What do you like most about your character in the film and as such what do you dislike about him?

I like the fact that he’s professional, he does his job, he’s slightly work obsessed, but I like the fact that he’s trying hard to do something. What I find endearing but it’s also a quality that’s quite maddening about him, is he’s quite blindsided by his own arrogance to be seen as intellectually superior to everybody else and that’s something that Sharon’s character taps into. I think the fact that he’s an analyst who wants to be seen and taken seriously in this world, he wants to be thought of as a really happening psycho analyst. But she’s able to blindside him with that, I think that he can never get over the fact that when she walks into his office, she is potentially a fantastic paper, she is something that he can write down and I think that the decision he makes to take her on is his downfall. He doesn’t have a lot of humility and it’s an odd thing for me because I quite like that as a character to play but I don’t like that characteristic in him.

What would you say is your favourite sexually charged thriller?

I really liked the first film, I thought FATAL ATTRACTION was great as well but without a doubt the best sexually charged thriller is BODY HEAT. It stars William Hurt and Kathleen Turner, it’s a noir film set in the 80s but it’s a really great sexually charged thriller, I love that film.

Did you have to hit the gym for your nude scenes?

Yes I did. I think there’s two things for that, one was my own personal vanity and the other one was his vanity, I thought that this is a guy who would be doing that. I am probably just dressing it all up it was probably more my vanity than his.

Do you think that London was the right place for this film?

Yes I do and I think the way it was filmed by Michael shows a new modern city. The opening sequence with Sharon in the car at first glance you might think is in Manhattan, the way it looks. Michael plays with the different architecture very well, the whole psycho analytical world is set in more of a Dickensian like London and the Sharon/Catherine Trammell world is much more in this modern Norman Foster like London which I think is wonderful filming.

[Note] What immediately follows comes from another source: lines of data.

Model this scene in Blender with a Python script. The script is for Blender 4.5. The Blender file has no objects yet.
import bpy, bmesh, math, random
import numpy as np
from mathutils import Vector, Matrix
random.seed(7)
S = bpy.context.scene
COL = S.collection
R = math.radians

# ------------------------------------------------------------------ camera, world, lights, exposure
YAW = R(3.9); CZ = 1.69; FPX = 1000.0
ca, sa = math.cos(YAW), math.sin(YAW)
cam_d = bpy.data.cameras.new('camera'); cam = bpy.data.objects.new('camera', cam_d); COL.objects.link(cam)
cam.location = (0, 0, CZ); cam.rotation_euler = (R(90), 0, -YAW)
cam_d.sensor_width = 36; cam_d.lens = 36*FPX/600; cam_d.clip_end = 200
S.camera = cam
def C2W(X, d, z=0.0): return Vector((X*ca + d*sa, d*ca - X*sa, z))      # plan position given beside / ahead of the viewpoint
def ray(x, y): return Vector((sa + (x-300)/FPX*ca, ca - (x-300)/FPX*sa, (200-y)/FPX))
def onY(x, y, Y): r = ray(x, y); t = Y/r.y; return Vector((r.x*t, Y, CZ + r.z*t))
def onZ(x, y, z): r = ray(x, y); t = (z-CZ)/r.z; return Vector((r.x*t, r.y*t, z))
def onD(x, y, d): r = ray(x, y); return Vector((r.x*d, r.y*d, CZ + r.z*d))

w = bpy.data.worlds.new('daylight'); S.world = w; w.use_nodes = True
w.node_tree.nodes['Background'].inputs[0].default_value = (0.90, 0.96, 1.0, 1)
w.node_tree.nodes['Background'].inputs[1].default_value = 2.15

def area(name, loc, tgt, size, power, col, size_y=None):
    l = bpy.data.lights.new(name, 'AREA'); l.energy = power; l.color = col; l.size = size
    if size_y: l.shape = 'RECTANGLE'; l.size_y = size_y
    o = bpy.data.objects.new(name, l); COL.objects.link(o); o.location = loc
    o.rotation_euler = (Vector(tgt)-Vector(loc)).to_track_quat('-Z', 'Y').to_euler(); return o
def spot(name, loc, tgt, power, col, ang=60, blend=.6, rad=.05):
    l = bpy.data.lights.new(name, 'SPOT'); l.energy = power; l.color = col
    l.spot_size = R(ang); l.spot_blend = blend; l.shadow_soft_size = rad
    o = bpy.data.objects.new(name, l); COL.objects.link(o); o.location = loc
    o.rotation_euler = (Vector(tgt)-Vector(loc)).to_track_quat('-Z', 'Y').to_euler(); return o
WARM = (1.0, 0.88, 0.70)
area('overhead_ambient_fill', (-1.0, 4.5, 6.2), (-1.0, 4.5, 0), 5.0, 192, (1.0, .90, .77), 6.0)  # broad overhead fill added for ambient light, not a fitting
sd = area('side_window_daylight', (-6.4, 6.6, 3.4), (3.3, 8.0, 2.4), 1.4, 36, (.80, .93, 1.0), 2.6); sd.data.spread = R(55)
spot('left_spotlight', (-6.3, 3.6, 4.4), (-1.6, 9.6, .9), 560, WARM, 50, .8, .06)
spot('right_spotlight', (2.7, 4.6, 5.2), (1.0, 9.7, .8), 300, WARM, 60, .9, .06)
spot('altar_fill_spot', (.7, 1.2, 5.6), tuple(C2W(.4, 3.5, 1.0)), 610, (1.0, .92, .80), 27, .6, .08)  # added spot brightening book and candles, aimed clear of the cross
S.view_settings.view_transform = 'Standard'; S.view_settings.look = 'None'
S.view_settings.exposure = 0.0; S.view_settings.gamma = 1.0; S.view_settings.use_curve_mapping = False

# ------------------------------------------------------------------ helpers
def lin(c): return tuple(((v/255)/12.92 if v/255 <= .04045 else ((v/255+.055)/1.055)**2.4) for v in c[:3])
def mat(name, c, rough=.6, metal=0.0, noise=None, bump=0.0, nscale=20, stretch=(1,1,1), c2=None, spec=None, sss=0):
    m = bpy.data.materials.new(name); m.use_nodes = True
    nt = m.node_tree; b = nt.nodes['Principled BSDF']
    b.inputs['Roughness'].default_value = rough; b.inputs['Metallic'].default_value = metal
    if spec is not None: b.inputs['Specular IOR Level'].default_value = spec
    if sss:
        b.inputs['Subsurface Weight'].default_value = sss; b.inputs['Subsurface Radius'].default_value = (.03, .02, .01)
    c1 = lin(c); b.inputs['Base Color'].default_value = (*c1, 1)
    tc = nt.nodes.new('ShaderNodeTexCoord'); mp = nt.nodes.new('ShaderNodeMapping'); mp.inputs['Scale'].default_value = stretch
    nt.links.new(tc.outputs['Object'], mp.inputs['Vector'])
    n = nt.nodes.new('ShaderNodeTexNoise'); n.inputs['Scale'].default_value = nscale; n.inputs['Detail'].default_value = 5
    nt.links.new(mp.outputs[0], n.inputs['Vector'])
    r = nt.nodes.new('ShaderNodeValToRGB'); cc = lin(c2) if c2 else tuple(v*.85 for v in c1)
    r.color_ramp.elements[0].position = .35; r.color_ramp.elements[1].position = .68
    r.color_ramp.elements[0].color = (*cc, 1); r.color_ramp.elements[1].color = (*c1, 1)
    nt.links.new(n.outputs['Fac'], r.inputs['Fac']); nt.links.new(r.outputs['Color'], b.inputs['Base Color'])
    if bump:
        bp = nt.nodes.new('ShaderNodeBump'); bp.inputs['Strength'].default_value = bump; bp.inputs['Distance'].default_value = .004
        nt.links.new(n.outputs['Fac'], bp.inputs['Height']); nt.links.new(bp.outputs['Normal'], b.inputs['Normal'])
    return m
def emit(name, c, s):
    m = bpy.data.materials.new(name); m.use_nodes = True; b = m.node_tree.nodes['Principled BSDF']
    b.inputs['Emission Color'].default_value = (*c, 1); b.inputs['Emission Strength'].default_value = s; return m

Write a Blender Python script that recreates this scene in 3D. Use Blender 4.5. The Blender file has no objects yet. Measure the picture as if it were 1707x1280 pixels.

Ultimately do you prefer doing big films like this or the smaller ones?

I don’t have to make that choice really. I enjoy playing good complex characters, I don’t mind who they are, they could be on the radio. Obviously I like the work I am doing to be seen by people. I like it to have an audience but I never look at a film and think God it’s a big Hollywood epic. I think what’s this character like? I hope that I carry on like that.